Als sie alt genug ist, auf die Suche nach Lebensmitteln zu gehen und die Gemeinschaft, die sich nach dem Namen ihrer Station, „College“, nennt, zu bewachen, bekommt sie einen Jungen namens Bleich an die Seite gestellt, welcher dereinst von außerhalb in die Station kam und heute deren bester und wildester Kämpfer ist. Mit ihm zieht die junge Frau aus, um das Schicksal einer Nachbarstation namens „Nassau“ zu erforschen, von der man, außer einem Hilferuf, nichts mehr gehört hat...

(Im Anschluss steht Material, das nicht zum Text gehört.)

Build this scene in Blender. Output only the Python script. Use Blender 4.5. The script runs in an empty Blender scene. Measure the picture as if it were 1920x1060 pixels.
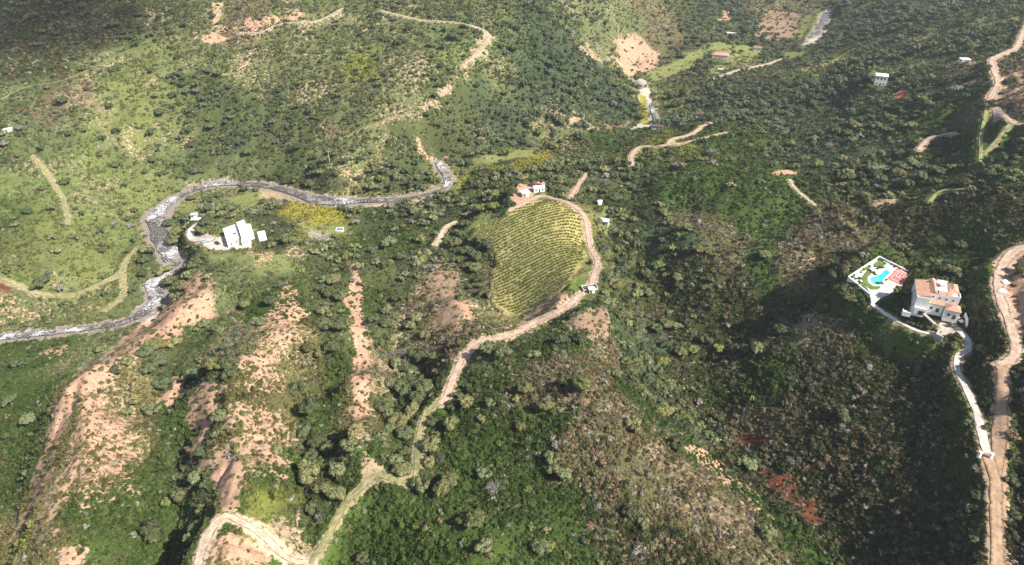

Wer sich bei dieser Inhaltsbeschreibung an Dmitry Glukhovskys Meisterwerk „Metro 2033“ erinnert fühlt, liegt gar nicht so falsch, denn gewisse Ähnlichkeiten lassen sich nicht abstreiten. Erstaunlich ist, dass der jungen Autorin dank ihres enormen Erzähltalents ein sehr unterhaltsames Werk glückt, welches zweifellos dem Motto folgt: Besser gut geklaut als schlecht selbst erfunden. So verwundert es auch nicht, dass die zweite Hälfte der Geschichte frappierende Ähnlichkeiten hat mit Cormac McCartys Roman „Die Straße“, denn die Jägerin und ihr Partner werden schließlich an die Oberfläche verbannt und lernen dort, dass ein Überleben hier wieder möglich ist (und wer nicht vorher schon durch die Namen der beiden U-Bahnstationen herausbekommen hat, wo die Geschichte spielt, erfährt dies am Ende der Erzählung auch noch).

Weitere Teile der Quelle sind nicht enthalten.